Papanın ziyareti Cumhurbaşkanlığı için yeni inşa edilen saray için de ilk resmi törene tanıklık etmesi bakımından ayrıca önem taşımaktadır. Nitekim büyüklüğü ve maliyetinin yüksekliği sebebiyle “Türkiye fakir bir ülkedir, işsizlik oranları artmaktadır ve mevcut şartlarda böyle bir sarayın inşa edilmesi gereksizdir” eleştirilen sarayın bu ziyarete ev sahipliği yapmasına muhalefet edilmektedir. Hatta Vatikan’a sarayın ruhsatsız olduğu gerekçesiyle ziyaretini iptal etmesi yönünde mektuplar gönderilerek Türkiye’nin itibarı zedelenmek istenmektedir. Bu çevreler Papa Francis’nın kapitalizme karşı olduğunu ve bu sebeple de lüks tüketim kültürüne de karşı çıkacağını varsaymaktadır. Ama Vatikan yetkilileri bu çağrılara kulak asmayıp Papa’nın bir ülkenin iç işlerine müdahil olamayacağını belirterek ziyaretin gerçekleşeceğini ifade etmişlerdir. Bu çevreler ayrıca misafirlerin nerede ve kimler tarafından kabul edileceklerini karar vermelerinin mümkün olmadığını da bilmelidirler.

Keşke bu Papalık ziyaretinin ajandasında Orta Doğu’da süren problemli duruma bir çözüm önerisi bulunması gibi daha ciddi konular yer alsaydı, mesela papanın güneydoğu sınırımızdaki mülteci kamplarını ziyareti sağlanabilseydi ve orada farklı inançlardan gelen insanların trajedilerine ziyareti izleyen dünya basını sayesinde bir farkındalık oluşturulabilseydi. Bu ziyaret aslında 11 Eylül saldırılarından sonra daha da görünür hale gelen çatışma ortamında Müslümanlar ve Hıristiyanlar arasındaki karşılıklı anlayışın artmasına yönelik olarak Türk ve İspanyol hükümetleri tarafından başlatılan Medeniyetlerarası İttifak projesine de bir katkı sağlayabilirdi.

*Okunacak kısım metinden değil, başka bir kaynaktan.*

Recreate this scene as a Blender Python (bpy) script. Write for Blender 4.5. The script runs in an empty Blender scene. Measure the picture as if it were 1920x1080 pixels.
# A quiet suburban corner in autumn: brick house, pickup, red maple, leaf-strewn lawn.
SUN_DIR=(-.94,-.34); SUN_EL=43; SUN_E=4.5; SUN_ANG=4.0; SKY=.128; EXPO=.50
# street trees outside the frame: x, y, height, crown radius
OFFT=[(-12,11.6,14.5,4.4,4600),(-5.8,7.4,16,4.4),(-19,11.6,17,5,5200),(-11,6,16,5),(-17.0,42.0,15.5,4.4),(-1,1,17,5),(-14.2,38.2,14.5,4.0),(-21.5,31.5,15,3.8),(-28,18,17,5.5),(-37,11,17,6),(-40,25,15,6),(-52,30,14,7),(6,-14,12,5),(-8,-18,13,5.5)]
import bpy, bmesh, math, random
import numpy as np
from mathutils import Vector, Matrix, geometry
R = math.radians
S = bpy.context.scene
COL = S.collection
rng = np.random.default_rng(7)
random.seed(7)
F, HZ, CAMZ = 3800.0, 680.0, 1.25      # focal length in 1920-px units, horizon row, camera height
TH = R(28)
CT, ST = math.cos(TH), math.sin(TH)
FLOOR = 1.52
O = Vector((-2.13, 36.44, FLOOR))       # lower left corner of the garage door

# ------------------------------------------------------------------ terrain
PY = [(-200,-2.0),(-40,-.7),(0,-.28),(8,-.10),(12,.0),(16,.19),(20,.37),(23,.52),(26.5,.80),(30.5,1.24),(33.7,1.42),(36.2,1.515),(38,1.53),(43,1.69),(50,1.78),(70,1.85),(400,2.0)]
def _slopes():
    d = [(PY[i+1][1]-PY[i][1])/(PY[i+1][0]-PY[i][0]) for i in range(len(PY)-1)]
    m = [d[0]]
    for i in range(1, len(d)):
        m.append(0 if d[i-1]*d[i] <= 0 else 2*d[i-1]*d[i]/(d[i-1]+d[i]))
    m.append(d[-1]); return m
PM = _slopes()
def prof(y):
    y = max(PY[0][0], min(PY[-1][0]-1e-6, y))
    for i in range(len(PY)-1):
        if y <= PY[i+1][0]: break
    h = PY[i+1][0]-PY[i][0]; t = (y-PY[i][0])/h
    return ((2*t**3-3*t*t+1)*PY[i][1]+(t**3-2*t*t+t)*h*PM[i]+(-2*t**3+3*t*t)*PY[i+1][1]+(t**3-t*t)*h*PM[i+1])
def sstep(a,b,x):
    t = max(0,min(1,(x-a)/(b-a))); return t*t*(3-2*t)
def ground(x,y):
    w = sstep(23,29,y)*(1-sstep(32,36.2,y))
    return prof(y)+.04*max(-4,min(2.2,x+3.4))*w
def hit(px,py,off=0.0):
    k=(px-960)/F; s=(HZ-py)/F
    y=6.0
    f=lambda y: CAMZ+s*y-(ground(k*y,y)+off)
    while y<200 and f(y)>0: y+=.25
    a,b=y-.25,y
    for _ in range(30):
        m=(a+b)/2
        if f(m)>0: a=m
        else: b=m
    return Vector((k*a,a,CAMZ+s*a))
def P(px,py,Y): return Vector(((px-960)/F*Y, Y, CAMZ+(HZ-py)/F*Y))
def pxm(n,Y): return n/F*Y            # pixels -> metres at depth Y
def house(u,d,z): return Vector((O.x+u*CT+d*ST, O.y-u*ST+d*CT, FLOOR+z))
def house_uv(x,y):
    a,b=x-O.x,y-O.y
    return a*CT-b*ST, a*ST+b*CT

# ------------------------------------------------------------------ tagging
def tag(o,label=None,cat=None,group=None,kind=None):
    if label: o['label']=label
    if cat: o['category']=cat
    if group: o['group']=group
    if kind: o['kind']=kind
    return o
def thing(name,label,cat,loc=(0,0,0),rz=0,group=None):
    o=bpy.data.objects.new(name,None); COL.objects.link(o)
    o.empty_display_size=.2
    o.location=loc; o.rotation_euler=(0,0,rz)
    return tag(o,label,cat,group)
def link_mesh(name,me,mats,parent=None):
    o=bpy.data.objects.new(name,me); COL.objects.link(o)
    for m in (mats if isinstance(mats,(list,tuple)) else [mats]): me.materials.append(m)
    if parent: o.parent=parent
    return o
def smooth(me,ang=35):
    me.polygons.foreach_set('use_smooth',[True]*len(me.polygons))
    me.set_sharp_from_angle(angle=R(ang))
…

Ancak, her fırsatta siyaset dışı ve demokratik olmayan metotlarla hükümeti yıkmaya çalışan bir muhalefet var olduğu sürece, Türkiye için çok da mühim olamayan bir resmi ziyareti bile kullanmaya çalışmak muhalefetin içine düştüğü acizliği göstermektedir.